*Directions*:
Copy the lines of the data below exactly, starting at the first and stopping after the line that contains "PI = math.pi"; include no pictures.

*Data extract*:
------------------------------------
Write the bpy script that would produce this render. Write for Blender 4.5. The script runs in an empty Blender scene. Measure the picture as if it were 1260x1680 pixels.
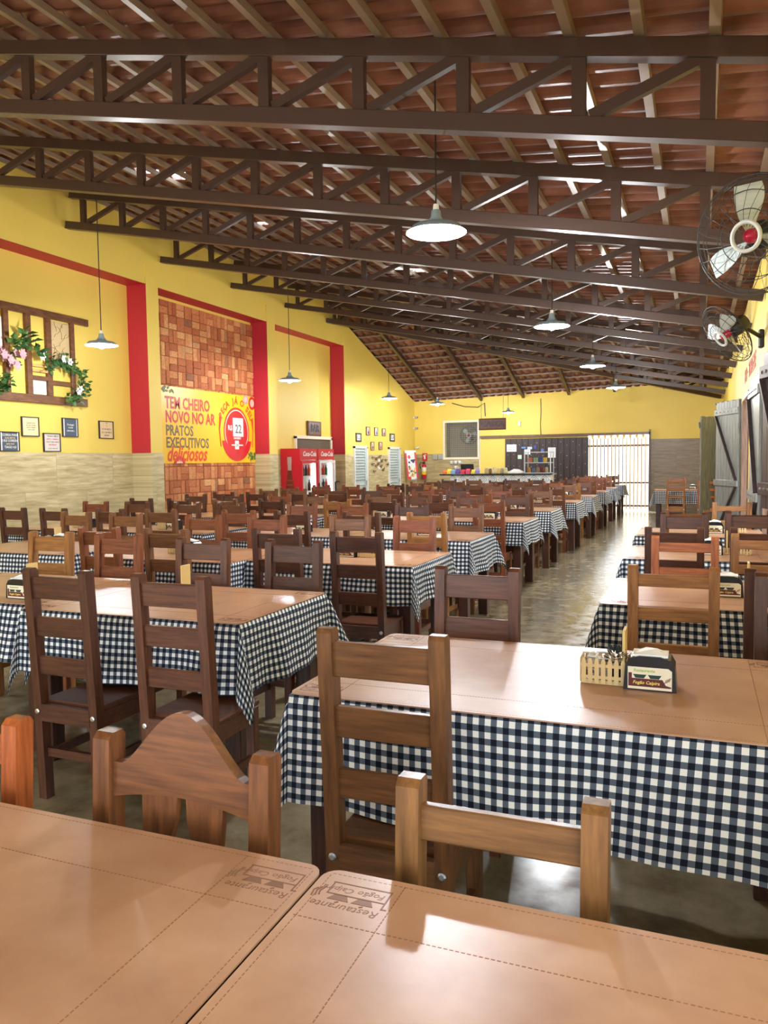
import bpy, bmesh, math, random
from mathutils import Matrix, Vector

random.seed(11)
S = bpy.context.scene
COL = S.collection
PI = math.pi

# ------------------------------------------------------------------ camera
cam_data = bpy.data.cameras.new('camera')
cam = bpy.data.objects.new('camera', cam_data)
COL.objects.link(cam)
cam_data.sensor_fit = 'VERTICAL'
cam_data.sensor_height = 36.0
cam_data.lens = 1290.0 / 1680.0 * 36.0
cam_data.clip_start = 0.02
cam_data.clip_end = 300
CAMROT = Matrix(((0.92844715, -0.01175492, 0.37127848), (0.37123326, 0.06462475, -0.92628803), (-0.01310534, 0.9978404, 0.06436448)))
cam.matrix_world = Matrix.Translation((0, 0, 1.46)) @ CAMROT.to_4x4()
S.camera = cam

# ------------------------------------------------------------------ world, exposure, sun
S.view_settings.view_transform = 'Standard'
S.view_settings.look = 'None'
S.view_settings.gamma = 1.0
S.view_settings.use_curve_mapping = False
S.view_settings.exposure = 0.62
SKY_STRENGTH = 4.2
LAMP_W = 140.0
SUN_W = 14.0

w = bpy.data.worlds.new('sky')
S.world = w
w.use_nodes = True
bg = w.node_tree.nodes['Background']
bg.inputs[0].default_value = (0.80, 0.90, 1.0, 1)
bg.inputs[1].default_value = SKY_STRENGTH
sun_d = bpy.data.lights.new('sun', 'SUN')
sun_d.energy = SUN_W
sun_d.angle = 0.01
sun = bpy.data.objects.new('sun', sun_d)
COL.objects.link(sun)
sun.rotation_euler = (math.radians(-28), math.radians(-20), 0)
sun.location = (0, 30, 20)

# ------------------------------------------------------------------ mesh helpers
class MB:
    def __init__(s):
        s.v = []; s.f = []; s.m = []; s.uv = None
    def add(s, vs, fs, mi=0):
        o = len(s.v)
        s.v += [tuple(p) for p in vs]
        s.f += [tuple(i + o for i in f) for f in fs]
        s.m += [mi] * len(fs)
        return s
    def box(s, x0, x1, y0, y1, z0, z1, b=0.0, mi=0, M=None):
        if b <= 0:
            vs = [(x, y, z) for z in (z0, z1) for y in (y0, y1) for x in (x0, x1)]
            fs = [(0, 2, 3, 1), (4, 5, 7, 6), (0, 1, 5, 4), (2, 6, 7, 3), (0, 4, 6, 2), (1, 3, 7, 5)]
        else:
            b = min(b, (x1 - x0) * .45, (y1 - y0) * .45, (z1 - z0) * .45)
            c = ((x0 + x1) / 2, (y0 + y1) / 2, (z0 + z1) / 2)
            h = ((x1 - x0) / 2, (y1 - y0) / 2, (z1 - z0) / 2)
            vs = []; idx = {}
            for sx in (-1, 1):
                for sy in (-1, 1):
                    for sz in (-1, 1):
                        for ax in range(3):
                            d = [h[0] - b, h[1] - b, h[2] - b]
                            d[ax] = h[ax]
                            idx[(sx, sy, sz, ax)] = len(vs)
                            vs.append((c[0] + sx * d[0], c[1] + sy * d[1], c[2] + sz * d[2]))
            fs = []
            q = ((-1, -1), (1, -1), (1, 1), (-1, 1))
            for ax in range(3):
                for sg in (-1, 1):
                    f = []
                    for (p, r) in q:
                        k = [0, 0, 0]; k[ax] = sg; k[(ax + 1) % 3] = p; k[(ax + 2) % 3] = r
                        f.append(idx[(k[0], k[1], k[2], ax)])
                    fs.append(f if sg > 0 else f[::-1])
            for ax in range(3):
                a1, a2 = (ax + 1) % 3, (ax + 2) % 3
                for p in (-1, 1):
                    for r in (-1, 1):
                        k0 = [0, 0, 0]; k0[ax] = -1; k0[a1] = p; k0[a2] = r
                        k1 = list(k0); k1[ax] = 1
                        f = [idx[(*k0, a1)], idx[(*k1, a1)], idx[(*k1, a2)], idx[(*k0, a2)]]
                        fs.append(f if p * r < 0 else f[::-1])
            for sx in (-1, 1):
                for sy in (-1, 1):
                    for sz in (-1, 1):
                        f = [idx[(sx, sy, sz, a)] for a in range(3)]
                        fs.append(f if sx * sy * sz > 0 else f[::-1])
        if M is not None:
            vs = [M @ Vector(p) for p in vs]
        return s.add(vs, fs, mi)
    def bar(s, p0, p1, wd, ht, up=(0, 0, 1), mi=0, b=0.0):
        p0 = Vector(p0); p1 = Vector(p1)
        d = p1 - p0; L = d.length; d.normalize()
        u = Vector(up); sd = d.cross(u)
        if sd.length < 1e-4:
            sd = d.cross(Vector((1, 0, 0)))
        sd.normalize(); u = sd.cross(d)
        M = Matrix((sd, d, u)).transposed().to_4x4(); M.translation = p0
        return s.box(-wd / 2, wd / 2, 0, L, -ht / 2, ht / 2, b, mi, M)
    def tube(s, pts, r, n=8, closed=False, mi=0, caps=True):
        pts = [Vector(p) for p in pts]; N = len(pts)
        rings = []
        prev = None
        for i in range(N):
            a = pts[(i - 1) % N] if (closed or i > 0) else pts[i]
            c = pts[(i + 1) % N] if (closed or i < N - 1) else pts[i]
            t = (c - a).normalized()
            if prev is None:
                u = t.orthogonal().normalized()
            else:
                u = (prev - t * prev.dot(t))
                u = u.normalized() if u.length > 1e-6 else t.orthogonal().normalized()
            prev = u
            v = t.cross(u)
            rr = r[i] if isinstance(r, (list, tuple)) else r
            rings.append([pts[i] + (u * math.cos(2 * PI * k / n) + v * math.sin(2 * PI * k / n)) * rr for k in range(n)])
        vs = [p for ring in rings for p in ring]
        fs = []
        for i in range(N if closed else N - 1):
            j = (i + 1) % N
            for k in range(n):
                fs.append((i * n + k, i * n + (k + 1) % n, j * n + (k + 1) % n, j * n + k))
        if caps and not closed:
            fs.append(tuple(range(n))[::-1]); fs.append(tuple((N - 1) * n + k for k in range(n)))
        return s.add(vs, fs, mi)
    def lathe(s, prof, c=(0, 0, 0), n=24, mi=0, M=None):
        vs = []; fs = []
        for (r, z) in prof:
            for k in range(n):
                a = 2 * PI * k / n
                p = Vector((r * math.cos(a), r * math.sin(a), z))
                if M is not None: p = M @ p
                vs.append(p + Vector(c))
        for i in range(len(prof) - 1):
            for k in range(n):
                fs.append((i * n + k, i * n + (k + 1) % n, (i + 1) * n + (k + 1) % n, (i + 1) * n + k))
        if prof[0][0] > 1e-6: fs.append(tuple(range(n))[::-1])
        if prof[-1][0] > 1e-6: fs.append(tuple((len(prof) - 1) * n + k for k in range(n)))
        return s.add(vs, fs, mi)
    def prism(s, poly, M, t, mi=0):
        """poly in local xy, extruded 0..t along local z, then M"""
        n = len(poly)
        vs = [M @ Vector((p[0], p[1], 0)) for p in poly] + [M @ Vector((p[0], p[1], t)) for p in poly]
        fs = [tuple(range(n))[::-1], tuple(range(n, 2 * n))] + [(i, (i + 1) % n, n + (i + 1) % n, n + i) for i in range(n)]
        return s.add(vs, fs, mi)
    def text(s, txt, size, M, ext=0.001, align='CENTER', shear=0.0, sx=1.0, spacing=1.0, bold=0.0, mi=0):
        cu = bpy.data.curves.new('t', 'FONT')
        cu.body = txt; cu.size = size; cu.align_x = align; cu.align_y = 'CENTER'
        cu.extrude = ext; cu.shear = shear; cu.space_character = spacing; cu.offset = bold
        cu.resolution_u = 2
        o = bpy.data.objects.new('t', cu)
        COL.objects.link(o)
        bpy.context.view_layer.update()
        me = bpy.data.meshes.new_from_object(o.evaluated_get(bpy.context.evaluated_depsgraph_get()))
        vs = [M @ Vector((v.co.x * sx, v.co.y, v.co.z)) for v in me.vertices]
        fs = [tuple(p.vertices) for p in me.polygons]
        bpy.data.objects.remove(o); bpy.data.curves.remove(cu); bpy.data.meshes.remove(me)
        return s.add(vs, fs, mi)
    def mesh(s, name, mats, smooth=False):
        me = bpy.data.meshes.new(name)
        me.from_pydata(s.v, [], s.f)
        for m in (mats if isinstance(mats, (list, tuple)) else [mats]):
            me.materials.append(m)
        me.polygons.foreach_set('material_index', s.m)
        if smooth:
            me.polygons.foreach_set('use_smooth', [True] * len(me.polygons))
        if s.uv:
            l = me.uv_layers.new(name='UVMap')
            for lp in me.loops:
                l.data[lp.index].uv = s.uv[lp.vertex_index]
        me.validate()
        return me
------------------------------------
*Solution to the exercise*:
Write the bpy script that would produce this render. Write for Blender 4.5. The script runs in an empty Blender scene. Measure the picture as if it were 1260x1680 pixels.
import bpy, bmesh, math, random
from mathutils import Matrix, Vector

random.seed(11)
S = bpy.context.scene
COL = S.collection
PI = math.pi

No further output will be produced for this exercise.